→ Work required:
Copy all lines of the listing that include the string "scene".

→ Given data:
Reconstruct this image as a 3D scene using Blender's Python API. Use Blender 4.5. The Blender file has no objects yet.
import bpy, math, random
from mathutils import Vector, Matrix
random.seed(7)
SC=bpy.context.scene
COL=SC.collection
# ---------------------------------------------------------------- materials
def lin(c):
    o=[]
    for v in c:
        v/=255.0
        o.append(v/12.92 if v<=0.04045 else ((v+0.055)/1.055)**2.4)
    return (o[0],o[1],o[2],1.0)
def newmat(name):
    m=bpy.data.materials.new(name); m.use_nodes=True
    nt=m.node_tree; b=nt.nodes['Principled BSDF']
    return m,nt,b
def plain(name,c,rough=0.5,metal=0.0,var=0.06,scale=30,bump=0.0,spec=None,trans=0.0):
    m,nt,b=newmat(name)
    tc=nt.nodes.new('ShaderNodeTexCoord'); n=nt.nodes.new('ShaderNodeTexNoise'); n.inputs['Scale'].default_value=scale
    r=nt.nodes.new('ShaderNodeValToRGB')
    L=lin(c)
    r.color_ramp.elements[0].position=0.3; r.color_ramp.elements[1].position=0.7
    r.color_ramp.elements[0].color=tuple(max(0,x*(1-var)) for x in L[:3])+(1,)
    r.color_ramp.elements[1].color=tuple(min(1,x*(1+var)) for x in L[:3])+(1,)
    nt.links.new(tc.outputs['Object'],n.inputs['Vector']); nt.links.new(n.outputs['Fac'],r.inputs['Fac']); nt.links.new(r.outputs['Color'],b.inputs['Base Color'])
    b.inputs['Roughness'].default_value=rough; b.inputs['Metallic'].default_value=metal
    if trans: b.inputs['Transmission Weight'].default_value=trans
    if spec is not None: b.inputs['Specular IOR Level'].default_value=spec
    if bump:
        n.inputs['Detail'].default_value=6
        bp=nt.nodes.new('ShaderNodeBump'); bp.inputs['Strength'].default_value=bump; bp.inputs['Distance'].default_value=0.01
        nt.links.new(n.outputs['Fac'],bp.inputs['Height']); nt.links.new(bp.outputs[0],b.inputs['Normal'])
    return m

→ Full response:
Reconstruct this image as a 3D scene using Blender's Python API. Use Blender 4.5. The Blender file has no objects yet.
SC=bpy.context.scene